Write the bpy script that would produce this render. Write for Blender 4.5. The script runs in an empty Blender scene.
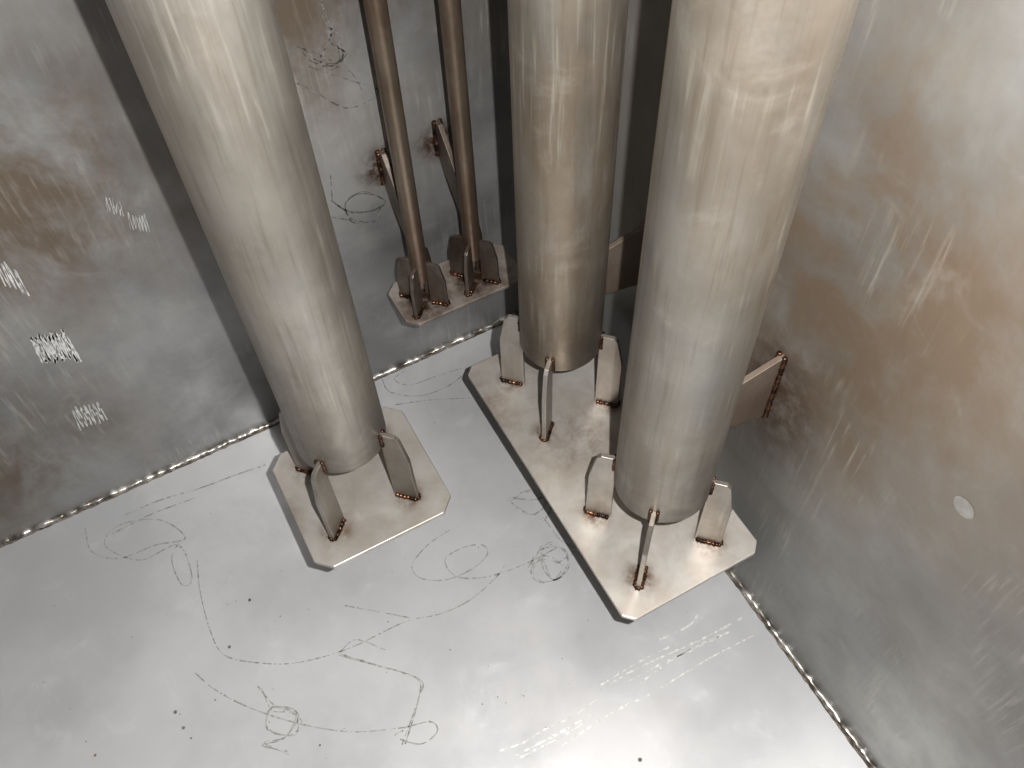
import bpy, math, random
from mathutils import Vector, Matrix
random.seed(4)
S=bpy.context.scene
# ------------------------------------------------------------ layout (metres)
FLOOR_Z=0.0; WX=0.595; WY=1.08; LX=-1.15; FY=-0.95; TOP=2.15
PZ=0.25
# ------------------------------------------------------------ node helpers
class M:
    def __init__(s,name):
        s.m=bpy.data.materials.new(name); s.m.use_nodes=True
        s.t=s.m.node_tree; s.b=s.t.nodes['Principled BSDF']
        s.pos=s.t.nodes.new('ShaderNodeNewGeometry').outputs['Position']
    def n(s,t): return s.t.nodes.new(t)
    def l(s,a,b): s.t.links.new(a,b)
    def put(s,sock,v):
        if hasattr(v,'is_output') : s.l(v,sock)
        else: sock.default_value=v
    def math(s,op,a,b=0.0,clamp=False):
        n=s.n('ShaderNodeMath'); n.operation=op; n.use_clamp=clamp
        s.put(n.inputs[0],a); s.put(n.inputs[1],b); return n.outputs[0]
    def noise(s,scale=(1,1,1),sc=1.0,detail=5,rough=.55,off=(0,0,0),dist=0.0):
        mp=s.n('ShaderNodeMapping'); mp.inputs['Scale'].default_value=scale; mp.inputs['Location'].default_value=off
        s.l(s.pos,mp.inputs[0])
        n=s.n('ShaderNodeTexNoise'); n.inputs['Scale'].default_value=sc; n.inputs['Detail'].default_value=detail
        n.inputs['Roughness'].default_value=rough; n.inputs['Distortion'].default_value=dist
        s.l(mp.outputs[0],n.inputs['Vector']); return n.outputs['Fac']
    def rng(s,v,a,b,c=0.0,d=1.0):
        n=s.n('ShaderNodeMapRange'); n.interpolation_type='SMOOTHSTEP'
        s.put(n.inputs[0],v)
        for i,x in enumerate((a,b,c,d)): n.inputs[i+1].default_value=x
        return n.outputs[0]
    def mix(s,f,a,b):
        n=s.n('ShaderNodeMix'); n.data_type='RGBA'
        s.put(n.inputs[0],f)
        for k,v in ((6,a),(7,b)):
            if hasattr(v,'is_output'): s.l(v,n.inputs[k])
            else: n.inputs[k].default_value=(v[0],v[1],v[2],1)
        return n.outputs[2]
    def blob(s,p,r,amt=1.0,sq=(1,1,1)):
        v=s.n('ShaderNodeVectorMath'); v.operation='SUBTRACT'; s.l(s.pos,v.inputs[0]); v.inputs[1].default_value=p
        w=s.n('ShaderNodeVectorMath'); w.operation='MULTIPLY'; s.l(v.outputs[0],w.inputs[0]); w.inputs[1].default_value=sq
        q=s.n('ShaderNodeVectorMath'); q.operation='LENGTH'; s.l(w.outputs[0],q.inputs[0])
        return s.rng(q.outputs['Value'],0,r,amt,0)
    def blobs(s,L):
        o=None
        for a in L:
            v=s.blob(*a); o=v if o is None else s.math('MAXIMUM',o,v)
        return o
    def bump(s,h,st=.2,d=.002):
        n=s.n('ShaderNodeBump'); n.inputs['Strength'].default_value=st; n.inputs['Distance'].default_value=d
        s.l(h,n.inputs['Height']); s.l(n.outputs[0],s.b.inputs['Normal'])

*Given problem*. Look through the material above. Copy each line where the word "scene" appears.

*Solution to this problem*.
Write the bpy script that would produce this render. Write for Blender 4.5. The script runs in an empty Blender scene.
S=bpy.context.scene